El nombre de Trump está estrechamente asociado con el turismo y resulta de alguna manera familiar en Colombia, donde el rumor de su llegada para aportar la franquicia a variados proyectos, fuera de entusiasmar a cierto empresariado criollo, no se traduce en realidades. El eventual aterrizaje de sus inversiones se viene cantando desde mediados de la década pasaba cuando el hoy controvertido precandidato presidencial republicano pareció entusiasmarse con la idea de liderar algunos proyectos turísticos e inmobiliarios en el país.
El primer amago se produjo al vaivén de los mejores vientos que empezaron a soplar en materia de seguridad y estabilidad política hacia 2005. Se abrió entonces la posibilidad de levantar una ciudadela turística en Cartagena, dirigida al mercado de los Baby Boomer —las generaciones afloradas entre 1946 y 1964—, a un costo de US$500 millones. Las buenas intenciones del perspicaz magnate, sin embargo, se quedaron en la mitad del camino. Dejó las valijas en Panamá y levantó allí, seis años después, un suntuoso hotel de 70 pisos, el más alto de América Latina, donde se invirtieron US$430 millones.
Con el camino del tiempo su emporio económico le apostó en el discurso a construir un exclusivo club de golf y un complejo empresarial en Bogotá, así como un baluarte turístico en Tolú y dos ostentosos resorts VIP con marina y casino, en Santa Marta y Barranquilla. El Hotel El Prado se incluyó entre las cuentas, pero al final todo el arsenal de propuestas se quedó en veremos. Se dice ahora que el excéntrico neoyorquino de 69 años compró un hotel en Medellín, cuyas puertas se abrirían en 20 meses, y que es grande su interés por invertir en el fútbol colombiano, en el que se evaluarían varios clubes, tras una fracasada oferta de US$100 millones por la compra del Atlético Nacional. El retrovisor les recuerda a algunos, sin embargo, viejas palabras de charlatán.

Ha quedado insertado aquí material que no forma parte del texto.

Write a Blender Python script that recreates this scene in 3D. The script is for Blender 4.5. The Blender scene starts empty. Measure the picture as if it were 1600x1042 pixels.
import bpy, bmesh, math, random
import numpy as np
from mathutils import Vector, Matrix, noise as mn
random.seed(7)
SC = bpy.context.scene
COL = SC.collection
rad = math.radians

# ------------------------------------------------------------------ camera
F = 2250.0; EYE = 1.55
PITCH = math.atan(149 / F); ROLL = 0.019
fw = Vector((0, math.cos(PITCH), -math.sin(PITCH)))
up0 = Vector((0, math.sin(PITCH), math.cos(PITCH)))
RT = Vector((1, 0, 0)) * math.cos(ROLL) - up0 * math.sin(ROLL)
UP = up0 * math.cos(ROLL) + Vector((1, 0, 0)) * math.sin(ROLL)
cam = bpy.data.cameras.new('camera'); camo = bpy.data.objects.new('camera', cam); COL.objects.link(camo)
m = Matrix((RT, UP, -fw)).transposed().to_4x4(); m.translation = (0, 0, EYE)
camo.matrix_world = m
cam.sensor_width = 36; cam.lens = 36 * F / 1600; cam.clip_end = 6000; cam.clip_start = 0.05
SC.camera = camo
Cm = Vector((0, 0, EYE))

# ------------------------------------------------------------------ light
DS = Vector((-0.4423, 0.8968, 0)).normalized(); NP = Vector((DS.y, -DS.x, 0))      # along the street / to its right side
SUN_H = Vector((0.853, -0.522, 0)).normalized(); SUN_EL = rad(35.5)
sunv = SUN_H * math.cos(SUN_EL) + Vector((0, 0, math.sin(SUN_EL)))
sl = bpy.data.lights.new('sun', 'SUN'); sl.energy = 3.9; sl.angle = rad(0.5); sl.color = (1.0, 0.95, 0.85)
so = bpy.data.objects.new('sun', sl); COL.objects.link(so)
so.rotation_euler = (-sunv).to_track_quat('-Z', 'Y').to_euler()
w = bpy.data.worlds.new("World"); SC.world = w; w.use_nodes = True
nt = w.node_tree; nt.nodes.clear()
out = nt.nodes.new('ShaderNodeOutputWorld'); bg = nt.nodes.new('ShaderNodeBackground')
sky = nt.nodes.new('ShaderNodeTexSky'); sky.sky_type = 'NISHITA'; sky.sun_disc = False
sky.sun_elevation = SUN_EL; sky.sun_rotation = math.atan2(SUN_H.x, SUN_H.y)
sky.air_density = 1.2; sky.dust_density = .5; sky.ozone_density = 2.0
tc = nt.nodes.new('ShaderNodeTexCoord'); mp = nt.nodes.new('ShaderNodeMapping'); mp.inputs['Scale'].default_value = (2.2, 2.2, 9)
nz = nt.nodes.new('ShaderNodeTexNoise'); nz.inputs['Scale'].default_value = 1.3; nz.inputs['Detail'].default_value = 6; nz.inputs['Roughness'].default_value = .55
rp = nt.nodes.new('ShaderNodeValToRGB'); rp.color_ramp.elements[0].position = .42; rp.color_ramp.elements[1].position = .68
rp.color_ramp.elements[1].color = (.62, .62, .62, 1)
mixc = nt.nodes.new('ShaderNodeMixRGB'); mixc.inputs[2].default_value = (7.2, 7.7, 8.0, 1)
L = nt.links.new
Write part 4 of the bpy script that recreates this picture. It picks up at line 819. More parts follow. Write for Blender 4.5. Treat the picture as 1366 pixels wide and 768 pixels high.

La experiencia vivida en México, el blanco de sus ofensivos dardos electorales, tampoco se ha olvidado. En 2006 anunció con “bombos y platillos” la construcción de dos lujosas torres de apartamentos en las playas de Tijuana, pero el negocio colapsó, sacudido por la crisis económica internacional. Ante al escándalo de los indignados compradores, Trump se desligó del proyecto y culpó a los constructores locales bajo el pretexto de que solamente había licenciado el uso de su nombre. Como en repetidas ocasiones, puso a flote su habilidad para sacarle el cuerpo a los negocios que fermentan. La misma que —como arma maestra— utiliza con declaratorias de quiebra frente al acoso de sus excesivos endeudamientos. Gracias a la fortaleza de su marca personal, las leyes de bancarrota las usa para crecer.
La idealizada imagen de este ejecutivo ególatra —hijo de madre y abuelos inmigrantes— que incursionó sin éxito en la aviación tras su fracaso como propietario de la Eastern Airlines Shuttle, subsidiaria de la Eastern Airlines —y quien dispone para el uso personal de una lujosa flota de cuatro aeronaves— la describió una humilde licenciada mexicana, afectada por sus fantasías xenófobas: una cosa es vivir en rascacielos y otra con los pies en la Tierra. Y Trump, el avión de los negocios, vive en las alturas de su exagerada y calculada vanidad. “Como un gallo que creía que el sol había salido solo para oírlo cantar”, al decir de T.S. Eliot. Porque es dueño él, del más puro cacareo.